Other departments have taken similar steps in the dash for higher growth. The Ministry of Defence has created a scheme, the Defence Tech Scaler, to link ideas from researchers with software and AI suppliers. The Foreign Office’s diplomats are now briefing top executives on geopolitical risk to provide “straight from the source” insight while providing companies with an alternative to “expensive” consultants.
As a result, Labour has become businesses and investors’ consultant-in-chief and Rachel Reeves has become City investors’ designated matchmaker.
These initiatives have disappointed actual free-market advocates. Rightwing think tank wonks have pointed to page 106 in the government’s industrial strategy as evidence that the state was itself deciding where growth would take place, rather than the market.
The diagram, researchers say, show there is no stage of a UK firm’s journey to scaling up where it is free from the shackle of state subsidies. Top businesses may cease to become dependent on deals it has struck with investors and instead look to be propped up by taxpayers via UK Research and Innovation, the British Business Bank, the National Wealth Fund or UK Export Finance.
Talk around the Mansion House Accord was also undermined by the fact Labour gave itself backstop powers to force pension funds to invest five per cent of their assets in the UK.
Sir Nicholas Lyons, architect of the earlier Mansion House Pact, suggested before the agreement was struck that the government should “retain the threat of mandation” to put pressure on pension funds. But Scottish Widows owner Lloyds saw through that threat. The banking group’s chief executive, Charlie Nunn, likened the government’s actions to communist China’s capital controls.
Some investment firms and leading advisory companies also fear the government is stomping on its toes.
Chief executives have privately questioned whether the Office for Investment, the new body led by Darktrace founder and now investment secretary Poppy Gustafsson, can operate a concierge service more effectively than private firms.
Jeremy Savory, chief executive of Savory & Partners, a citizenship advisory for high net worth individuals, told City AM that “investors know where London is” and any “paranoia” that wealthy investors were no longer flocking to the capital city was because it was not as attractive as it once was.

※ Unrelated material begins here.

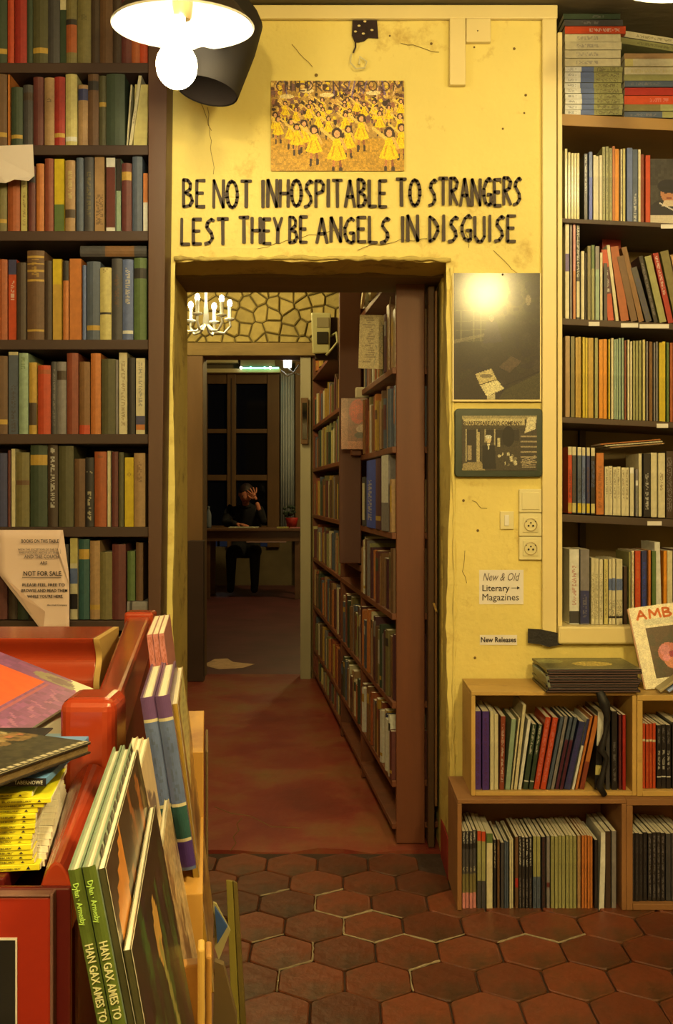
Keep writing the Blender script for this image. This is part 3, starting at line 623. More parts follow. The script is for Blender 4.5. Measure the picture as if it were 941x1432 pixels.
for k, (c, lab) in enumerate((('lolive', 'tilted light olive book on top of the right stack, top niche shelf'), ('cream', 'topmost tilted cream book, right stack of the top niche shelf'))):
    o = make_book('paperback_book', .02, .21, .19, c, ['T30-90:dkol'], False, 1, SRND)
    o.matrix_world = Matrix.Translation((X_(962, YQ), YQ+.02, z0+.022*k+.001)) @ Matrix.Rotation(math.radians(9), 4, 'Y') @ Matrix.Translation((-.012, 0, .006)) @ Matrix.Rotation(-math.pi/2, 4, 'Y'); tag(o, lab, 'book')
# loose journals lying slanted over the fifth shelf
zf = Z_(626, YR)
for k in range(3):
    o = make_book('journal', .005, .17+.01*k, .12, ['tan', 'cream', 'orange'][k], [], False, 1, SRND)
    o.matrix_world = Matrix.Translation((X_(930-k*2, YQ), YQ+.006+.004*k, zf+.012-.0+.0062*k)) @ Matrix.Rotation(math.radians(-4.5), 4, 'Y') @ Matrix.Rotation(-math.pi/2, 4, 'Y')
    tag(o, ['lowest tan', 'middle cream', 'top orange'][k]+' thin journal lying aslant over the fifth niche shelf books', 'journal')
o = MB().box(0, .062, 0, .12, 0, .13, pc('red', 1)).build('red_box_file', M_GLOSS, colattr=True, bevel=.002)
o.location = (X_(842, YR+.17), YR+.17, Z_(445, YR)-.006+.0); o.scale.z = 1
o.location.z = Z_(342, YR+.17)-.0; tag(o, 'red box jutting up behind the leaning books on the third niche shelf', 'box')
o.scale = (1, 1, .34*1.9); o.name = 'red_box'
o.location.z = Z_(445, YR)-SL*.1+.0012; o.scale.z = (Z_(318, YR+.17)-o.location.z)/.13

# card with a man's photograph on the second shelf
im = Img(60, 90, (58, 50, 34)); im.noise(.15, 3, 4)
im.rect(0, 76, 60, 90, (205, 180, 120)); im.ell(27, 74, 30, 20, (38, 34, 28)); im.rect(0, 76, 60, 90, (200, 176, 118)); im.ell(26, 46, 11, 14, (178, 112, 58)); im.poly([(20, 56), (33, 56), (36, 64), (16, 64)], (200, 170, 110)); im.ell(25, 37, 14, 9, (30, 26, 24)); im.rect(12, 37, 38, 41, (26, 24, 20)); im.ell(22, 46, 1.8, 1.2, (60, 30, 18)); im.ell(31, 46, 1.8, 1.2, (60, 30, 18)); im.line(23, 53, 30, 53, 1.4, (120, 50, 30)); im.line(14, 60, 34, 70, 2, (200, 180, 130)); im.ell(50, 82, 8, 8, (150, 110, 80))
w_, h_ = 62*YQ/F, 96*YQ/F
o = im.mesh(w_, h_, .003).build('photo_card', M_PHOTO, colattr=True)
xx = X_(909, YR+.04); o.location = (xx, YR+.04, Z_(305, YR)-SL*(xx-xa)+.0008); o.rotation_euler = (-.05, 0, 0)
tag(o, 'framed card showing a person in a dark cap, face out on second niche shelf', 'photograph')

# ------------------------------------------------------------------ wooden crates on the floor, right
def crate(name, label, x0, x1, y0, y1, z0, z1, t, m, bottom=True):
    c = thing(name, label, 'crate', ((x0+x1)/2, y0, z0), 'wooden crates along the right wall')
    bx('side_panel', m, c, x0, x0+t, y0, y1, z0, z1-t, .0015); bx('side_panel', m, c, x1-t, x1, y0, y1, z0, z1-t, .0015)
    bx('top_panel', m, c, x0, x1, y0, y1, z1-t+.0003, z1, .0015); bx('back_panel', m, c, x0+t+.0005, x1-t-.0005, y1-.008, y1, z0, z1-t-.001, 0)
    if bottom: bx('bottom_panel', m, c, x0+t+.0005, x1-t-.0005, y0, y1-.009, z0, z0+t, .0015)
    return c
m_crate = mat('golden_crate_wood', (186, 140, 56), .6, 5, .3, .2, stretch=(.4, 1, 1), dirt=((110, 70, 26), 9, .58, .76), g=1.25)
m_crate2 = mat('brown_crate_wood', (122, 78, 32), .6, 5, .3, .2, stretch=(.4, 1, 1), g=1.6)
YU, YD = 2.88, 2.85
crate('wooden_crate', 'upper golden wooden crate of paperbacks standing on the lower brown crate', .389, .866, YU, 3.085, .327, .628, .012, m_crate)
crate('wooden_crate', 'lower brown crate with thick journals standing on the tiles', .345, .828, YD, 3.085, .009, .326, .013, m_crate2, False)
crate('wooden_crate', 'upper right crate with orange-red books, under the leaning magazine', .8665, 1.40, YU-.005, 3.085, .327, .618, .016, m_crate)
crate('wooden_crate', 'lower right crate filled with black journals', .8285, 1.40, YD, 3.085, .009, .326, .018, m_crate2)
U = 'in upper crate'; LW = 'in lower crate'
row('663-673@1003 purple T5-95:wine;674-684@1003 purple T8-95:wine;685-691@1003 cream;691-697@1008 cream;698-705@1010 brick T10-90:white l2;'
    '706-713@1014 pgreen l9;714-717@1012 cream l11;718-723@994 cream l13;724-729@1014 white l14;'
    '731-738@1021 dkgreen T2-45:white B86-88:white l13;739-745@1021 dkgreen T2-45:white B86-88:white l14;746-754@1011 redor T0-90:pink l17;755-763@1011 redor T0-90:pink l18;'
    '764-769@1009 slate l20;770-775@1009 grey l20;776-781@1010 slate B34-98:wine l21;782-787@1010 slate B34-98:wine l21;788-797@1016 navy T10-90:purple l22;799-803@1012 white B0-35:navy l22;804-808@1008 orange l22;810-817@1008 brick B0-60:orange l22;'
    '831-840@1004 black B0-44:white B70-84:pyel l5;847-853@1004 dkgrey;855-863@1003 black T40-90:grey;865-869@1008 wine B0-98:maroon;870-875@1008 red', 2.895, 1113, U, 'paperbacks in the upper crate', False, .15, 1.15, zb=.3395, jit=.002)
row('893-917@1014*5 redor S25-28:cream T45-90:orange;918-938@1016*3 black T5-30:grey T40-70:white B80-83:white;939-950@1012 black;951-975@1016*3 dkgrey', 2.895, 1105, 'in upper right crate', 'paperbacks in the upper right crate', False, .15, 1.15, zb=.3435, jit=.001)
row('641-666@1160*5 dkgrey T2-15:white B15-22:black T45-52:cream B54-78:olive B78-98:pink;667-679@1160*2 lolive B0-14:redor B60-98:dkgrey;680-689@1163 cream B0-10:green;690-694@1172 black T5-40:cream;695-699@1172 brown;700-705@1176 dkgrey;705-711@1174*2 slate;712-718@1172*2 cream;'
    '720-725@1168 brown B58-70:red;725-744@1168*4 black T2-40:white T55-95:grey;745-756@1168*2 slate B0-55:lolive T60-95:black;757-763@1168 black T0-98:maroon;764-769@1167 grey B60-70:maroon;770-806@1166*7 lolive T5-40:olive;807-812@1166 tan;813-829@1166*4 orange S25-27:brown S55-57:brown;831-836@1172 black;837-845@1162 white l3;846-854@1160 dkbrown;855-862@1160 grey', 2.868, 1271, LW, 'thick journals in the lower crate', False, .17, 1.3, zb=.0005, noun='journal', gap=.5, jit=.002)
row('882-905@1160*4 black T10-90:dkgrey;906-930@1160*4 black T5-95:grey;931-960@1160*4 dkgrey', 2.868, 1255, 'in lower right crate', 'black journals in the lower right crate', False, .17, 1.3, zb=.0275, noun='journal', jit=.002)
# ================================================================== ON THE DOOR WALL
m_ink = mat('brown_black_paint', (62, 42, 22), .6, 30, .3, .1)
for nm, base, yt, words in (('painted_lettering', (292, 288), (251, 247), [('BE', 255, 288), ('NOT', 297, 353), ('INHOSPITABLE', 364, 542), ('TO', 553, 589), ('STRANGERS', 598, 730)]),
                            ('painted_lettering', (343, 338), (304, 299), [('LEST', 252, 321), ('THEY', 333, 396), ('BE', 403, 431), ('ANGELS', 441, 546), ('IN', 559, 586), ('DISGUISE', 599, 722)])):
    mb = MB(); rr = random.Random(base[0])
    for wd, a, b in words:
        t = (a-252)/478; yb = base[0]+(base[1]-base[0])*t; tp = yt[0]+(yt[1]-yt[0])*t
        for st in strokes(wd, X_(a+2, YW), X_(b-2, YW), Z_(yb-2, YW), Z_(tp+2, YW), .42, rr): stroke_mesh(mb, st, .0098, YW-.0018, .0012, rr)
    o = mb.build(nm, m_ink, w); o['label'] = 'hand-painted dark lettering line, ' + ('BE NOT INHOSPITABLE TO STRANGERS' if base[0] == 292 else 'LEST THEY BE ANGELS IN DISGUISE')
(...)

He questioned the concierge service’s raison d’être: “Will it be as attentive as a specialist advisor who can hold the hand of a visa applicant every step of the way?”
Rachel Reeves’ struggles
Despite attempts by the British state to compete and perhaps replace services that already exist in the private sector, the government has never relied so heavily on management consultants to deliver its promises.
Data by the public sector contract platform Tussell revealed that government spending on consultants rose by over £150m during Labour’s first year despite a pledge to halve the amount splashed out on advisers.
And so, Rachel Reeves has sweet-talked investors without mentioning spending – or taxation.
It may have come as a relief to City veterans to see the Chancellor laugh off a suggestion by Liberal Democrat peer Lord Razzall to tax banks and tech companies more to fund spending.
“[It’s] maths like that that got us into the problems we are in today,” she said.
Treasury officials at least told The Sunday Times over a month ago they were at least considering a levy on dividend payments and raising the surcharge on bank profits.
In weeks since then, everything from a tax on wealth to hitting capital gains has been suggested by Labour backbenchers and influential think tanks, sending lobby groups into a frenzy ahead of expected £30bn tax hikes in the autumn.
Her ambition to support top executives with a number of pro-business bodies or initiatives has certainly been welcomed by top investors, with the expected creation of a visa dedicated to luring foreign investors likely to make City bosses giddier about the future of the UK economy.
But the fear of another economic setback from another mega tax raid this autumn prevails among most investors. Ideologues meanwhile argue that the damage has already been done, with government intervention in the private sector having become normalised well before Labour came to power.
Without growth in the short-term, Rachel Reeves may have nothing to show for all her matchmaking efforts.